Over 20 years, I’ve written a lot of code, but when I look out onto the landscape of what “development” looks like today, it’s staggering — and kind of disheartening. The conventional wisdom seems to be that there’s two kinds of developers. The first is the Old Guard. These are the folks who have been developing for decades and are assumed to cling to Their Way of Doing Things. Employers supposedly don’t like hiring older developers because they might be inflexible, and not caught up on current trends. That means, of course, that the other type of developer is Young and Energetic, the type we usually see portrayed synonymous with All Things Tech and is assumed to be constantly on top of the latest hot trends in development. They know the buzzwords and how to navigate the ever-widening world of platforms, tools, and conventions. Because the tech sector has a cutting-edge-fetish, these are the kinds of people that companies want to hire to ensure that they won’t be left behind The Next Big Thing.

I try and keep up with some of what’s hot in the development world for my area of expertise, but it’s difficult for a few reasons. First, my company is a .NET shop for our web and some application needs. We have development groups that do things that I’m not aware of, like mobile apps and such, so we must also have Objective C and Java devs out there somewhere, but my concern is mandated by what the company line imposes. We are a “technology company”, but we are not a technology company. We do not value the freshest conventions, which is the second reason I don’t keep up with trends: why? I have enough to keep me busy here, and I don’t have the freedom to just jump development methods “because I want to play around with them”. If I do, it’s because I want to see what the hubbub is about, but I can’t actually code our next app in a totally different language for a totally different deployment vector. I have inherited other projects written during various times by various developers who did feel that it was OK to strike off into uncharted territory and let me tell you: if I ever meet those people in a dark alley, only one of us is going home. Someone, somewhere, at some point is going to have to deal with these flights of fancy, and Murphey’s Law states that it’ll happen at a point where upper management is screaming bloody murder for a fix to be done yesterday.
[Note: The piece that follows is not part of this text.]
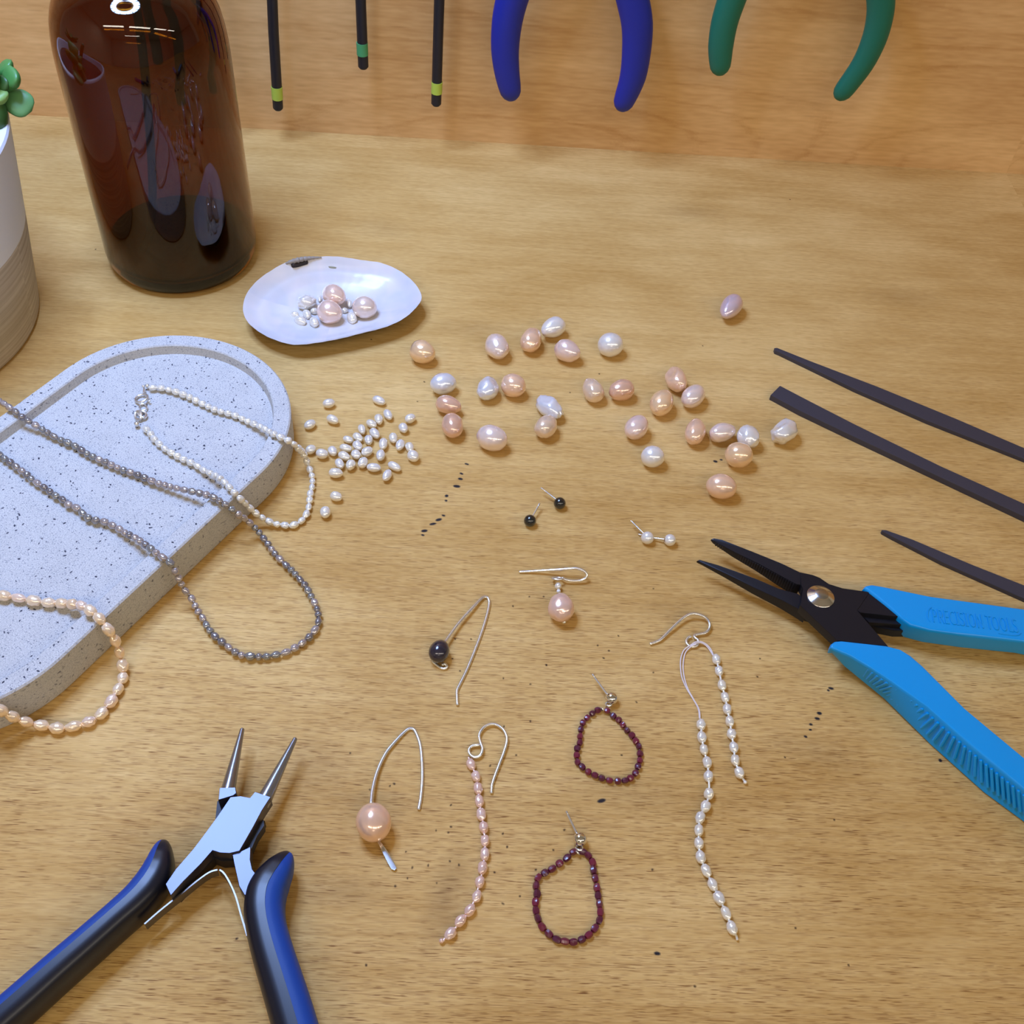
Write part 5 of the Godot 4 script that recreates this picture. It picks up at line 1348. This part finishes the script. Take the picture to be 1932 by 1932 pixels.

That being said, even us older developers need to get real. I’m not so old that I can coast to retirement at my current job; I could get shown the door at any time, and my job shipped off-shore. I’ve seen boatloads of articles on “the hottest development platforms that companies want and developers want to learn”, so I feel that there’s merit to at least being familiar with them even if I don’t get to deploy them in an official capacity. My latest investigation is with reactjs, a javascript platform that swaps the primacy of HTML for JS. I did a search as to why I’d want to use react over the ancient yet venerable HTML with JS support, and the only reason I could legitimately find was that “it’s faster”. I suppose that’s cool, but is it a good reason to chase it down at the expense of something else? I am not convinced…but what do I know?